Outstanding Atomic Order in Ruddlesden–Popper Oxide Microcrystals

Ruddlesden-Poppers manganates, A(n+1)Mn(n)O(3n+1), built from the ordered intergrowth between one rock-salt and n perovskite blocks, display a wide variety of functionalities related to their physical-chemistry properties which can be in principle tuned by chemical modifications. Nevertheless, the poor thermodynamic stability of the high members constitutes an inherent impediment, limiting the development of new functionalities in this family. Actually, for n >= 2, defects involving disordered intergrowths between perovskite and rock-salt blocks are always present avoiding the correct characterization of their properties. For that purpose, the use of sophisticated and expensive physical methods is required.
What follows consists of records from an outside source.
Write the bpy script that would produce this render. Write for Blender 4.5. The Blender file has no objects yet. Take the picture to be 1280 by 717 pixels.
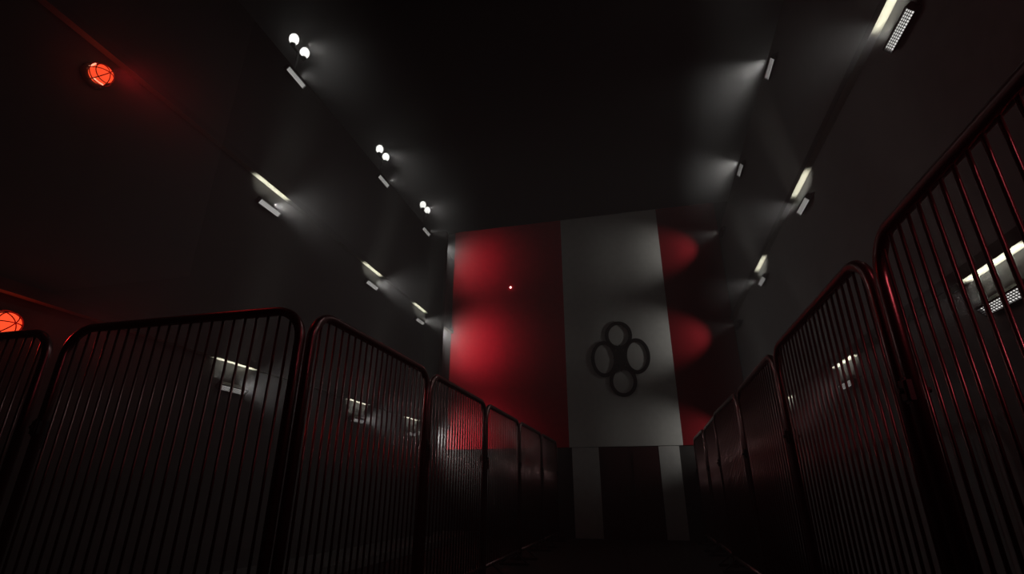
import bpy, bmesh, math, random
from mathutils import Vector, Matrix
PI = math.pi
random.seed(4)
SC = bpy.context.scene
COL = SC.collection

# ------------------------------------------------------------------ camera, world, exposure
cam = bpy.data.cameras.new('camera'); camo = bpy.data.objects.new('camera', cam); COL.objects.link(camo)
CH = 1.0                                   # camera height above the ground
camo.location = (0, 0, CH)
camo.rotation_euler = (math.radians(90 + 21.80), 0, math.radians(13.70))
cam.sensor_fit = 'HORIZONTAL'; cam.sensor_width = 36; cam.lens = 18.0; cam.clip_start = .02
SC.camera = camo
w = bpy.data.worlds.new('night'); SC.world = w; w.use_nodes = True
w.node_tree.nodes['Background'].inputs[0].default_value = (.6, .6, .7, 1)
w.node_tree.nodes['Background'].inputs[1].default_value = 0.0
_v = w.node_tree.nodes.new('ShaderNodeVolumePrincipled')      # thin night haze
w.node_tree.links.new(_v.outputs['Volume'], w.node_tree.nodes['World Output'].inputs['Volume'])
vs = SC.view_settings
vs.view_transform = 'Standard'; vs.look = 'None'; vs.gamma = 1; vs.use_curve_mapping = False
vs.exposure = 0.0
SC.cycles.volume_bounces = 0
SC.cycles.max_bounces = 4
SC.cycles.sample_clamp_indirect = 1.0
SC.cycles.sample_clamp_direct = 0
SC.cycles.use_denoising = True

# light levels
P_BEAM = 15.0        # outward beam of a wall lamp (rows two and three)
P_ROOF = 18.0        # roof floodlight
P_UP = 1.0           # upward light of a wall lamp onto the ledge
P_RED = 14.0        # red caged lamps, left wall
P_REDR = 18.0       # red caged lamps, right wall
P_END = 32.0         # beams of the lamps beside the end wall
HAZE = 0.012
BANK = 0.30           # denser mist hanging along the warm lamp rows
_v.inputs['Density'].default_value = HAZE; _v.inputs['Color'].default_value = (.93, .93, .93, 1); _v.inputs['Anisotropy'].default_value = 0.0

# plan of the alley (x across, y away from the camera)
XL, XR, YE = -5.0, 2.5, 13.2
ZT = CH + 6.45       # parapet of the side buildings
ZE = CH + 7.38       # top of the end wall

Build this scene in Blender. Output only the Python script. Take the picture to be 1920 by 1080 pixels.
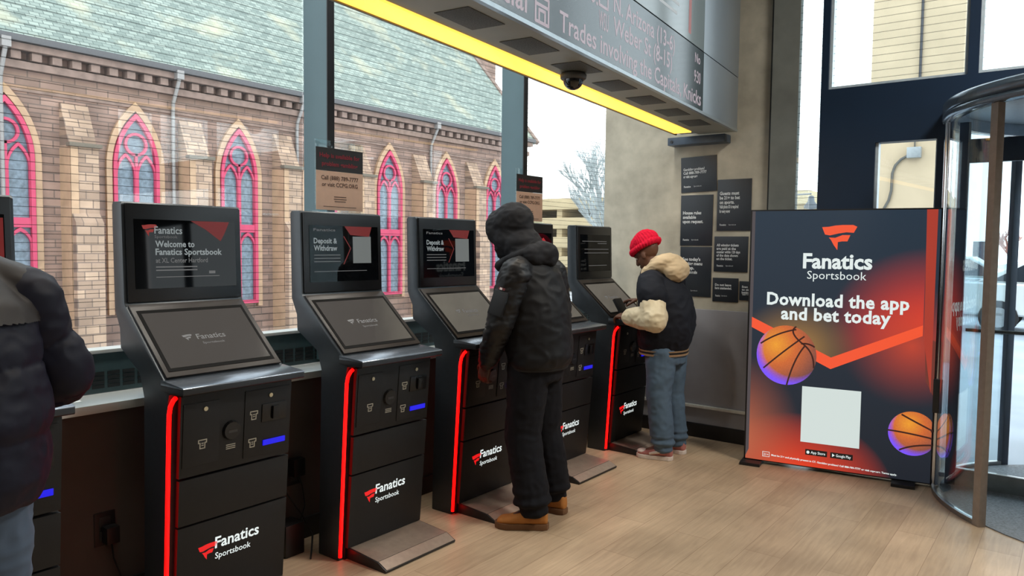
import bpy, bmesh, math, random
from mathutils import Vector, Matrix, noise
random.seed(7)
for _o in list(bpy.data.objects): bpy.data.objects.remove(_o)
SC = bpy.context.scene
COL = SC.collection
PI = math.pi

# ------------------------------------------------------------------ camera
def make_camera():
    F = 1407.0; yaw = math.radians(37.3); pitch = math.radians(-3.25); roll = math.radians(0.65)
    f = Vector((-math.sin(yaw)*math.cos(pitch), math.cos(yaw)*math.cos(pitch), math.sin(pitch)))
    r = f.cross(Vector((0, 0, 1))).normalized(); u = r.cross(f)
    r2 = r*math.cos(roll) + u*math.sin(roll); u2 = -r*math.sin(roll) + u*math.cos(roll)
    cd = bpy.data.cameras.new('camera'); cam = bpy.data.objects.new('camera', cd); COL.objects.link(cam)
    cd.sensor_width = 36; cd.sensor_fit = 'HORIZONTAL'; cd.lens = F/1920*36; cd.clip_end = 400
    m = Matrix((r2, u2, -f)).transposed().to_4x4(); m.translation = (0, 0, 1.55)
    cam.matrix_world = m
    SC.camera = cam
make_camera()

# ------------------------------------------------------------------ sky, fill lights, exposure
def make_world():
    w = bpy.data.worlds.new('overcast_sky'); SC.world = w; w.use_nodes = True
    nt = w.node_tree; nt.nodes.clear()
    out = nt.nodes.new('ShaderNodeOutputWorld'); bg = nt.nodes.new('ShaderNodeBackground')
    tc = nt.nodes.new('ShaderNodeTexCoord'); sp = nt.nodes.new('ShaderNodeSeparateXYZ'); rp = nt.nodes.new('ShaderNodeValToRGB')
    nt.links.new(tc.outputs['Generated'], sp.inputs[0]); nt.links.new(sp.outputs['Z'], rp.inputs[0])
    rp.color_ramp.elements[0].color = (0.93, 0.95, 0.97, 1); rp.color_ramp.elements[1].color = (0.80, 0.90, 1.0, 1)
    nt.links.new(rp.outputs[0], bg.inputs[0]); bg.inputs[1].default_value = 3.3
    nt.links.new(bg.outputs[0], out.inputs[0])
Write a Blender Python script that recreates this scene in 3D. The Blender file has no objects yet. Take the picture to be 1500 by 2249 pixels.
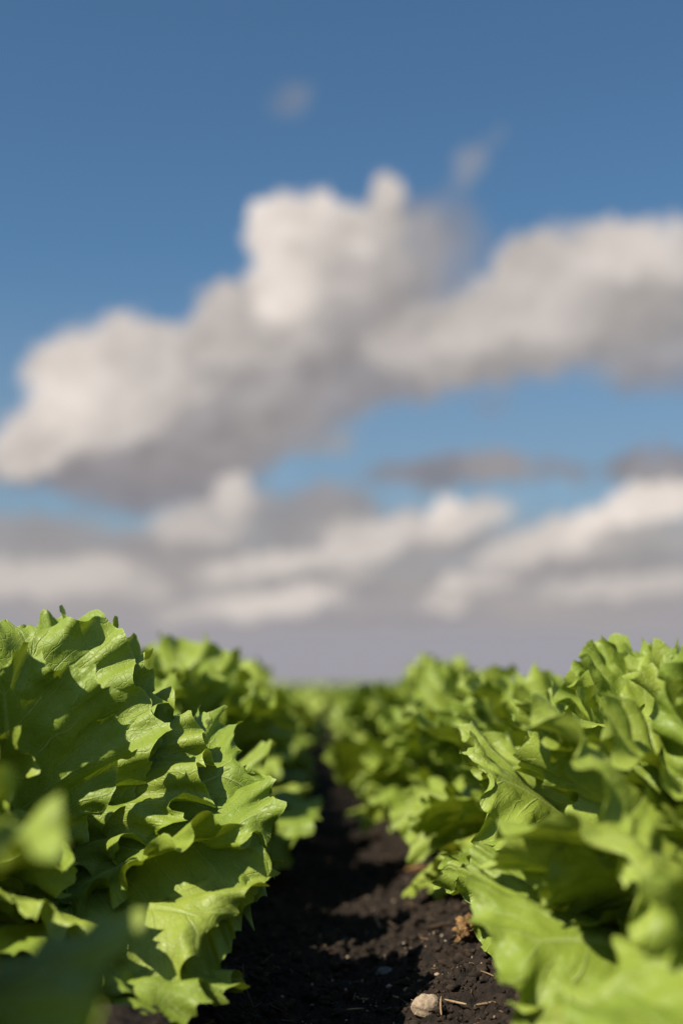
import bpy, math, random
import numpy as np
from mathutils import Vector, Matrix

R = math.radians
scene = bpy.context.scene
COL = scene.collection

# ------------------------------------------------------------------ camera
CAM_Z = 0.25
PITCH = 6.86
FPX = 3123.0            # focal length in pixels of the 1500x2249 photograph
cam_d = bpy.data.cameras.new('camera')
cam = bpy.data.objects.new('camera', cam_d); COL.objects.link(cam)
cam.location = (0, 0, CAM_Z)
YAW = math.degrees(math.atan(35.0 / FPX))      # the furrow vanishes a little left of the middle
cam.rotation_euler = (R(90 + PITCH), 0, R(-YAW))
cam_d.sensor_fit = 'VERTICAL'; cam_d.sensor_height = 36.0
cam_d.lens = FPX / 2249.0 * 36.0
cam_d.clip_start = 0.02; cam_d.clip_end = 3000
cam_d.dof.use_dof = True
cam_d.dof.focus_distance = 1.06
cam_d.dof.aperture_fstop = 3.0
scene.camera = cam

# ------------------------------------------------------------------ light
SUN_EL, SUN_AZ = 46.0, -126.0      # azimuth from +Y (view direction), clockwise positive: behind left
sd = (math.sin(R(SUN_AZ)) * math.cos(R(SUN_EL)), math.cos(R(SUN_AZ)) * math.cos(R(SUN_EL)), math.sin(R(SUN_EL)))
sun_d = bpy.data.lights.new('sun', 'SUN'); sun_d.energy = 5.0; sun_d.angle = R(0.53)
sun_d.color = (1.0, 0.93, 0.82)
sun = bpy.data.objects.new('sun', sun_d); COL.objects.link(sun)
sun.rotation_euler = Vector(sd).to_track_quat('Z', 'Y').to_euler()
sun.location = (-3, -2, 4)

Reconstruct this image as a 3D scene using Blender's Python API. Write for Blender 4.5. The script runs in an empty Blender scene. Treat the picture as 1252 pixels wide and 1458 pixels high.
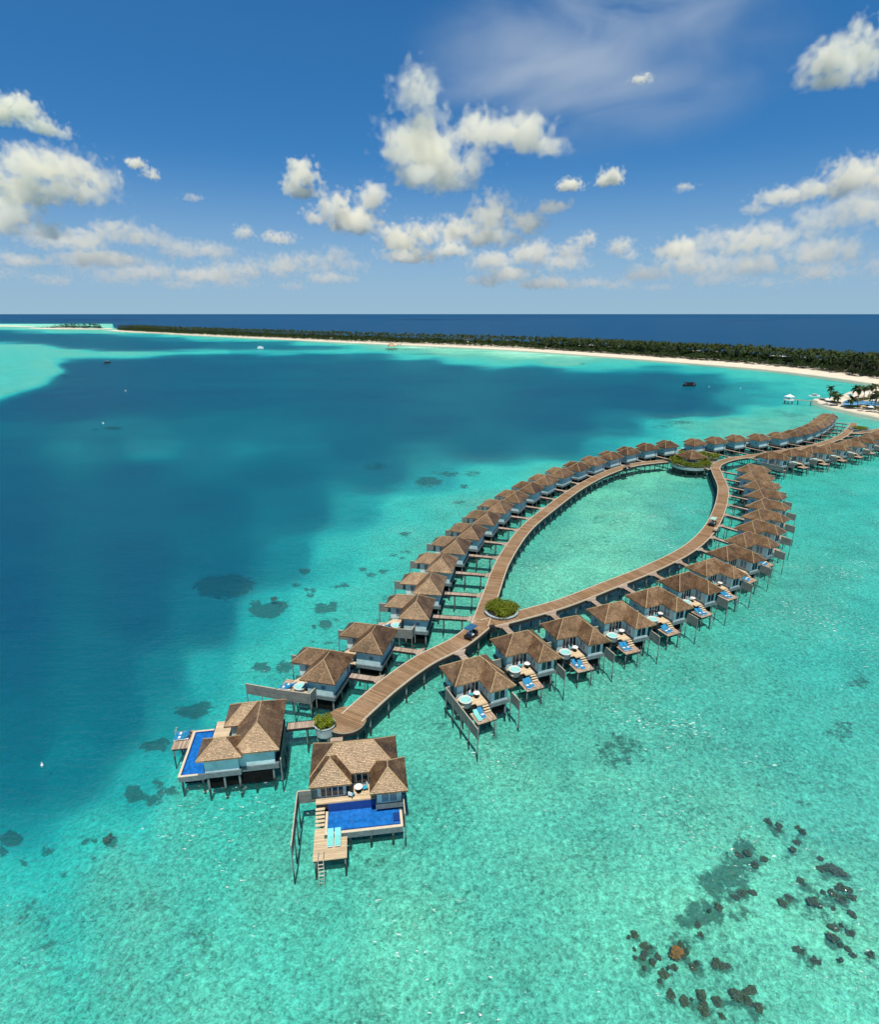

In this article, the stabilization, following a chemical strategy, of micrometric La0.5Ca2.5Mn2O7 crystalline particles exhibiting a well ordered distribution of two perovskite and one rock-salt block, according to an ideal n = 2 unit cell, is reported. This apparently long-range structural ordering is linked to an unconventional short-range order-disorder phenomenon of La and Ca cations, characterized at the atomic level, which allows a rational explanation of the crystallochemical and magnetic properties of this Ruddlesden-Popper compound.